__Materials provided__.
- - - - - - -
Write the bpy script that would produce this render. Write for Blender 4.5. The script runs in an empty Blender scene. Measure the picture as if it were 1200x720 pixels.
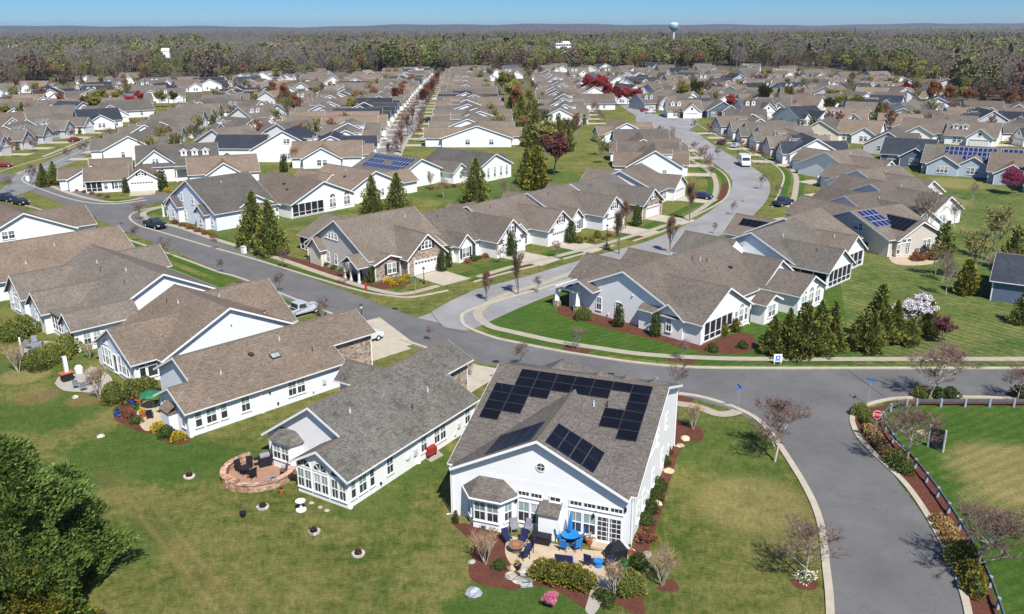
- - - - - - -
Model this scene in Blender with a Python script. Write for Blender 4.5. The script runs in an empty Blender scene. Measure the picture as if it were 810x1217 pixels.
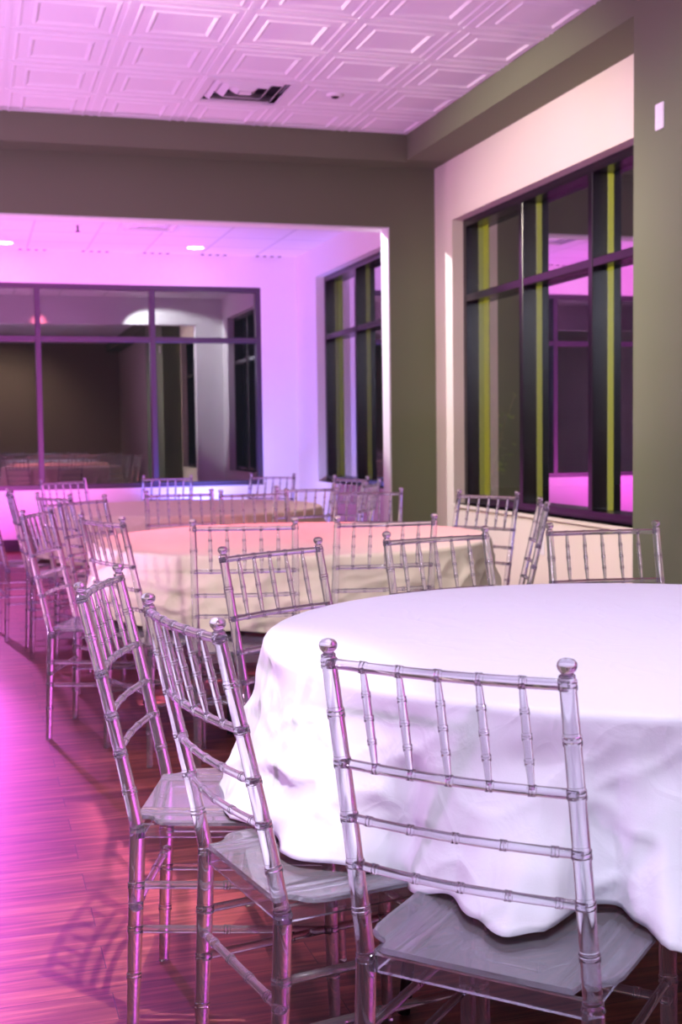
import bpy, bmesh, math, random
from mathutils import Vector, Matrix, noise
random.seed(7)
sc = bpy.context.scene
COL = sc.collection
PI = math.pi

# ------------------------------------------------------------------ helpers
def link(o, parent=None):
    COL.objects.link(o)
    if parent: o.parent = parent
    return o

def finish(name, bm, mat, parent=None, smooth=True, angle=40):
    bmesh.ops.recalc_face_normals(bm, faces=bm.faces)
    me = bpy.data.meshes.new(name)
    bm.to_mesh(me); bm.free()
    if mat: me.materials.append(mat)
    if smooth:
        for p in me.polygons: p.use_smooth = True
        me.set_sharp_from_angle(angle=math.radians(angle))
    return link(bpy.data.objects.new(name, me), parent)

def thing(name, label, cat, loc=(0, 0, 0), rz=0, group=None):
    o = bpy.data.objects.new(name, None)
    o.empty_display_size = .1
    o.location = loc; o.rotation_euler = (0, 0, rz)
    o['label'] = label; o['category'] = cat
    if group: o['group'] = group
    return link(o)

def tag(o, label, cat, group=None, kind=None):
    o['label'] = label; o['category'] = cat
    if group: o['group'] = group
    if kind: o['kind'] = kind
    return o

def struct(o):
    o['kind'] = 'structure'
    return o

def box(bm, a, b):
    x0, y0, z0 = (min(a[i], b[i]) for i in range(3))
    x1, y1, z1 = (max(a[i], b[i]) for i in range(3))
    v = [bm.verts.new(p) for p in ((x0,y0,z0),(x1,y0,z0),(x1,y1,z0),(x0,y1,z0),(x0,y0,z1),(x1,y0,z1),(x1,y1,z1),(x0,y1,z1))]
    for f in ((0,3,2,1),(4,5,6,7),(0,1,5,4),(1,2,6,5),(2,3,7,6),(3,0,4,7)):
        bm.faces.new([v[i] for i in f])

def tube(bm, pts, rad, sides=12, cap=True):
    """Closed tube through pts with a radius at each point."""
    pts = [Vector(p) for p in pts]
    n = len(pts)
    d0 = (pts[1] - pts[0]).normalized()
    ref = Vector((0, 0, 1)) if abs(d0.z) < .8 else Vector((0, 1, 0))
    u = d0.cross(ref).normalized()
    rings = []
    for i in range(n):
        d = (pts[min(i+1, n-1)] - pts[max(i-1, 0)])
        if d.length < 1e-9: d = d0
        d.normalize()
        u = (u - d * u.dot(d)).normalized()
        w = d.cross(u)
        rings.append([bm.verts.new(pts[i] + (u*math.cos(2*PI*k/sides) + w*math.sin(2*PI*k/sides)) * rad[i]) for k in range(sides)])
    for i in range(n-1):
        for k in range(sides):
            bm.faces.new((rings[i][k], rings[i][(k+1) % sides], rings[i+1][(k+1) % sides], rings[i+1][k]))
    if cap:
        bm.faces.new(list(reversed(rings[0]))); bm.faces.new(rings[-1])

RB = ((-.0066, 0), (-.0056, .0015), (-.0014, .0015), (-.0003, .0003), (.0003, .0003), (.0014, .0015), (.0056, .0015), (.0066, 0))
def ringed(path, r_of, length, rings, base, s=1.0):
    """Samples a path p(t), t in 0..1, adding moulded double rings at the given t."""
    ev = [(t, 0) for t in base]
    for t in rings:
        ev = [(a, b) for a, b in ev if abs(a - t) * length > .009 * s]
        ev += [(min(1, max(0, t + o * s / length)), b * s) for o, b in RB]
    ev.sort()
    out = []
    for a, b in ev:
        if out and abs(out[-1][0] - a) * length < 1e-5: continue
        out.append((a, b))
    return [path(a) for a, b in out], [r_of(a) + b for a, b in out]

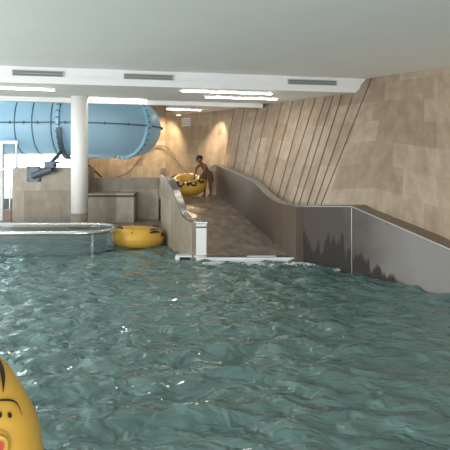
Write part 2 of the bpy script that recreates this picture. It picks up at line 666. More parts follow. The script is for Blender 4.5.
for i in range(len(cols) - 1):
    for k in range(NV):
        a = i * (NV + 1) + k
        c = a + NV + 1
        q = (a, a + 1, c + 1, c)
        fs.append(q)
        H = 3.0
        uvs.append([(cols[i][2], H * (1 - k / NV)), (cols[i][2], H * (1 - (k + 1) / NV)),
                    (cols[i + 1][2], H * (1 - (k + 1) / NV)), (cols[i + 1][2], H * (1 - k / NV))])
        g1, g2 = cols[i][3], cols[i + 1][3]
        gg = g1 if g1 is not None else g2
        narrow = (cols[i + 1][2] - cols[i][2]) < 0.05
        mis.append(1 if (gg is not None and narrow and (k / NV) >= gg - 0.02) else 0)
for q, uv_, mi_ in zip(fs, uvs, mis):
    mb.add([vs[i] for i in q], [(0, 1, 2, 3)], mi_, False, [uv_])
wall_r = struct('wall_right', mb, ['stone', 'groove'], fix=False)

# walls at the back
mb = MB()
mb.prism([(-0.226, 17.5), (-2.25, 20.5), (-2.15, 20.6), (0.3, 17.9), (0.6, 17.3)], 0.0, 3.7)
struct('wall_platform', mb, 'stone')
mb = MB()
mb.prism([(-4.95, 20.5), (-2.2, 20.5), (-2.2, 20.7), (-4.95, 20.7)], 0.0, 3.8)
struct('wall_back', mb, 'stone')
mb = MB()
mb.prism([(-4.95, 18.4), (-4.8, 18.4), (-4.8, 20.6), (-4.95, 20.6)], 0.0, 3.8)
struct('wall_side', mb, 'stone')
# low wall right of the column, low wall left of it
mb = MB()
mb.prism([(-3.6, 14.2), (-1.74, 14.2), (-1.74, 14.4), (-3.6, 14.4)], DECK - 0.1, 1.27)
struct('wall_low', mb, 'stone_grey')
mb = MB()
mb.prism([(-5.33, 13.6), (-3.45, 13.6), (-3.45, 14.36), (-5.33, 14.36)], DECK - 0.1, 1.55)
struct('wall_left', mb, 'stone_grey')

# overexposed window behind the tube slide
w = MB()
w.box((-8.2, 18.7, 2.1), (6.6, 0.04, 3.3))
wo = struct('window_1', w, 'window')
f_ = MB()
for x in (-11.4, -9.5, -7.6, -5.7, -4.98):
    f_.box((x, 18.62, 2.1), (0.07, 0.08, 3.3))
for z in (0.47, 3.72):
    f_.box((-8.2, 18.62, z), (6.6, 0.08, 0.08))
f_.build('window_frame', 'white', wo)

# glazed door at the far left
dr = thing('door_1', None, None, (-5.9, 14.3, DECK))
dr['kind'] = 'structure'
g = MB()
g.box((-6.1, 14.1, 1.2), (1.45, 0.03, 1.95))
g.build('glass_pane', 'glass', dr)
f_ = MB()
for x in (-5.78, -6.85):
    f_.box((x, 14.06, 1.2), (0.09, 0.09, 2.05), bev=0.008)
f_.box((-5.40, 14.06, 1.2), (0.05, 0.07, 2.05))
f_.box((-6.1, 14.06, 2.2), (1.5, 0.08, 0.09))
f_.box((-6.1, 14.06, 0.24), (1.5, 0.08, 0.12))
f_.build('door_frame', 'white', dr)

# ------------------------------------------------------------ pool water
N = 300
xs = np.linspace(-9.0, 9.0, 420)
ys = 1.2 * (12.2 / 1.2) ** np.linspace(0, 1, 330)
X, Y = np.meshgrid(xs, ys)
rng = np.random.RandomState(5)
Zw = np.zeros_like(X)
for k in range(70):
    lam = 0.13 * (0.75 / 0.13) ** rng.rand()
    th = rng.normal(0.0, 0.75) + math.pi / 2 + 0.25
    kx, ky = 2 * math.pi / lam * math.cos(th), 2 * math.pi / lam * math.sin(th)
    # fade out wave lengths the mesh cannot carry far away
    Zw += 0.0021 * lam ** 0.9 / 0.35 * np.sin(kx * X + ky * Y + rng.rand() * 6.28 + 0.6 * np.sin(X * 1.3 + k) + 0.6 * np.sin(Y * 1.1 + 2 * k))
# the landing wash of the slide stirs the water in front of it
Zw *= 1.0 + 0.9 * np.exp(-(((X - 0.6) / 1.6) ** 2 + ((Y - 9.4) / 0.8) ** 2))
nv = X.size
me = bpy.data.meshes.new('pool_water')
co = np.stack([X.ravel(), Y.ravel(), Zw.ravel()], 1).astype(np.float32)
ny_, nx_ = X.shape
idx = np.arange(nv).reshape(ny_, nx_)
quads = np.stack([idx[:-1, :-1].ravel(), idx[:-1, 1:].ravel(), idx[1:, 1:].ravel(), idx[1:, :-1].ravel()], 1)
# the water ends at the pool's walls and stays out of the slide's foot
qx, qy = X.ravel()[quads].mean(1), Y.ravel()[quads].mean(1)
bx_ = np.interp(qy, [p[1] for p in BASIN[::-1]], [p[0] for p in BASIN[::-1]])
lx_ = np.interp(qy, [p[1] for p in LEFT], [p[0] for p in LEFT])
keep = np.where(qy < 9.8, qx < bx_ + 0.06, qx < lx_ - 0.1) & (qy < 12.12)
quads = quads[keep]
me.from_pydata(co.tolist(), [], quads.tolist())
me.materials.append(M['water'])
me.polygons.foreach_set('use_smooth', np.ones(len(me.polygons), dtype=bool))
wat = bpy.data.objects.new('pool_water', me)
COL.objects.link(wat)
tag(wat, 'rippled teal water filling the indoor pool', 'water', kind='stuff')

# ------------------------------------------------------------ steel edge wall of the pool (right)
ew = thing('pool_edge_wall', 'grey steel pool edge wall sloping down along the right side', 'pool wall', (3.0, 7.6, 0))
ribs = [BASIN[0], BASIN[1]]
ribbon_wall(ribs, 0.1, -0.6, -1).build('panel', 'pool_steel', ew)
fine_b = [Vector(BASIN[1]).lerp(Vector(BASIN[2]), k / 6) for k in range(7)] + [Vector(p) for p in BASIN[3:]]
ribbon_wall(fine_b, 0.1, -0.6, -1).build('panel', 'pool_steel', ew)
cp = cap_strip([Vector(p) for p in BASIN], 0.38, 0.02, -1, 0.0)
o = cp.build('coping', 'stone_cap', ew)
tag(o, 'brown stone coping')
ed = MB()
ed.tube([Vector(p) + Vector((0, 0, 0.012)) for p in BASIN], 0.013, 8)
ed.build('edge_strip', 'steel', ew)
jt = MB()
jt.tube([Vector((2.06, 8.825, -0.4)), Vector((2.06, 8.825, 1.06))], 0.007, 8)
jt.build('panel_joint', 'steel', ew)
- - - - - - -
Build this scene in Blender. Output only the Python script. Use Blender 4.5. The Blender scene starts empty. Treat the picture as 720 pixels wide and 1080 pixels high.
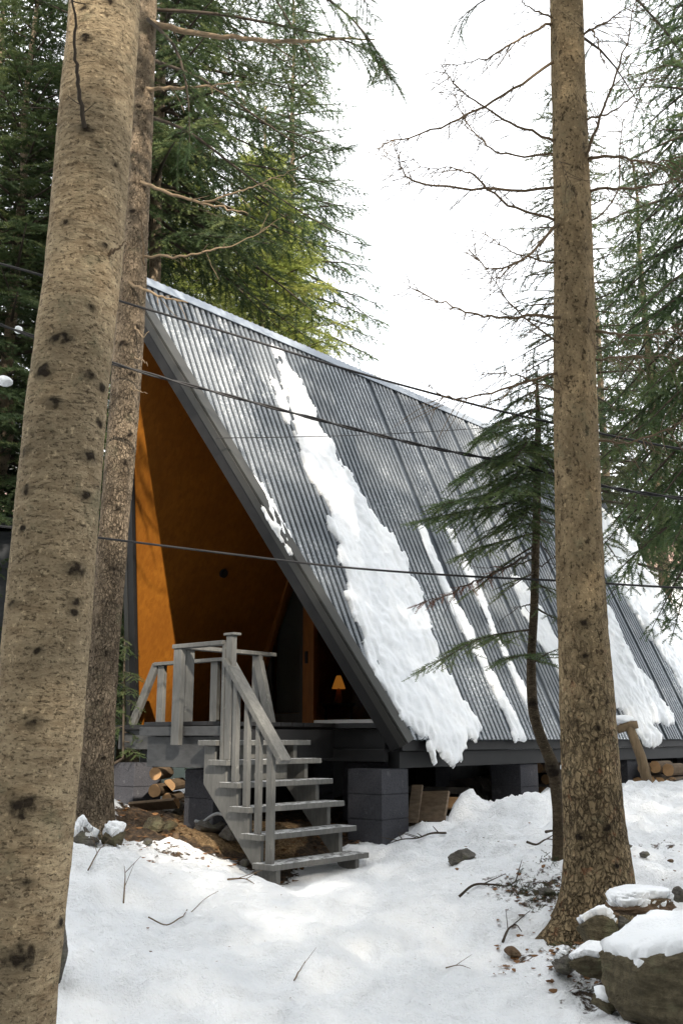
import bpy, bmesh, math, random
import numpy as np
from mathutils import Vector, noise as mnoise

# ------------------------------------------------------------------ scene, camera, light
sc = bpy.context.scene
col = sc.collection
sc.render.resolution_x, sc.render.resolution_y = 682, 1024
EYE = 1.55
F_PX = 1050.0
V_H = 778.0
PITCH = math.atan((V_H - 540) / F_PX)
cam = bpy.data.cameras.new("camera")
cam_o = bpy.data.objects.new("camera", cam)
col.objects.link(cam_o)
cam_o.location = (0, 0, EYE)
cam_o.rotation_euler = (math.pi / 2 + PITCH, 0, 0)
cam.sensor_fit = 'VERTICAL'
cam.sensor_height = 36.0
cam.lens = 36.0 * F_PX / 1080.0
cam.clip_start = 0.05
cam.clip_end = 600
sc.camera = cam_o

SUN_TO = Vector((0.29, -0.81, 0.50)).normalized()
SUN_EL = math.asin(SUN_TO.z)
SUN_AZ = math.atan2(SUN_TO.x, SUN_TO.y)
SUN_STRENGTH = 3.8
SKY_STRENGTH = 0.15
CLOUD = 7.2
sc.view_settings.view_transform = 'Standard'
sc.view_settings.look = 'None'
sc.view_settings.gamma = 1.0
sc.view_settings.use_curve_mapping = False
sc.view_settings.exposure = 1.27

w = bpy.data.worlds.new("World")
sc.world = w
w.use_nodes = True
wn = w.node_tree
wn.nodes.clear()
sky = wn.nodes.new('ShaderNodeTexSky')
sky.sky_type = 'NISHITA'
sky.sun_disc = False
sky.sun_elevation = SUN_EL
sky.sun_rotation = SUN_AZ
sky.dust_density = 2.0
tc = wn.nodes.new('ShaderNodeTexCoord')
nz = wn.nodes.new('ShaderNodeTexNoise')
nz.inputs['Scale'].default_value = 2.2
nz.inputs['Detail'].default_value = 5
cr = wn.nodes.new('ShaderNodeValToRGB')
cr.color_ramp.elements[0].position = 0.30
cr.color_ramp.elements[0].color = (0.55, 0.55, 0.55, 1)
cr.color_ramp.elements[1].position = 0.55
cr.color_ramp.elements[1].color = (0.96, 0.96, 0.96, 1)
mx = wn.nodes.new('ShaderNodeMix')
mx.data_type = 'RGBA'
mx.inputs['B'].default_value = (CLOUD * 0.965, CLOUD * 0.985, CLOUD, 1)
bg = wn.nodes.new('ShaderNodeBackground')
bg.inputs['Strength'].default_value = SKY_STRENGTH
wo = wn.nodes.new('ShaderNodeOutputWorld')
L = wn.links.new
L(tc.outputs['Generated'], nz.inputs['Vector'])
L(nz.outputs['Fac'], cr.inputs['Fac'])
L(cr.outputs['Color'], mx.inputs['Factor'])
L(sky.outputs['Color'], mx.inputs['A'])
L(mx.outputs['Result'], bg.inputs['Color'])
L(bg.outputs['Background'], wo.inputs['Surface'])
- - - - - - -
__Task prompt__. Copy the lines above exactly, starting at the one with "Model this scene" and ending at the one with "bm.faces.new([v[i] for i in f])", both included. Leave out any pictures and add nothing else.

__Task response__.
Model this scene in Blender with a Python script. Write for Blender 4.5. The script runs in an empty Blender scene. Measure the picture as if it were 810x1217 pixels.
import bpy, bmesh, math, random
from mathutils import Vector, Matrix, noise
random.seed(7)
sc = bpy.context.scene
COL = sc.collection
PI = math.pi

# ------------------------------------------------------------------ helpers
def link(o, parent=None):
    COL.objects.link(o)
    if parent: o.parent = parent
    return o

def finish(name, bm, mat, parent=None, smooth=True, angle=40):
    bmesh.ops.recalc_face_normals(bm, faces=bm.faces)
    me = bpy.data.meshes.new(name)
    bm.to_mesh(me); bm.free()
    if mat: me.materials.append(mat)
    if smooth:
        for p in me.polygons: p.use_smooth = True
        me.set_sharp_from_angle(angle=math.radians(angle))
    return link(bpy.data.objects.new(name, me), parent)

def thing(name, label, cat, loc=(0, 0, 0), rz=0, group=None):
    o = bpy.data.objects.new(name, None)
    o.empty_display_size = .1
    o.location = loc; o.rotation_euler = (0, 0, rz)
    o['label'] = label; o['category'] = cat
    if group: o['group'] = group
    return link(o)

def tag(o, label, cat, group=None, kind=None):
    o['label'] = label; o['category'] = cat
    if group: o['group'] = group
    if kind: o['kind'] = kind
    return o

def struct(o):
    o['kind'] = 'structure'
    return o

def box(bm, a, b):
    x0, y0, z0 = (min(a[i], b[i]) for i in range(3))
    x1, y1, z1 = (max(a[i], b[i]) for i in range(3))
    v = [bm.verts.new(p) for p in ((x0,y0,z0),(x1,y0,z0),(x1,y1,z0),(x0,y1,z0),(x0,y0,z1),(x1,y0,z1),(x1,y1,z1),(x0,y1,z1))]
    for f in ((0,3,2,1),(4,5,6,7),(0,1,5,4),(1,2,6,5),(2,3,7,6),(3,0,4,7)):
        bm.faces.new([v[i] for i in f])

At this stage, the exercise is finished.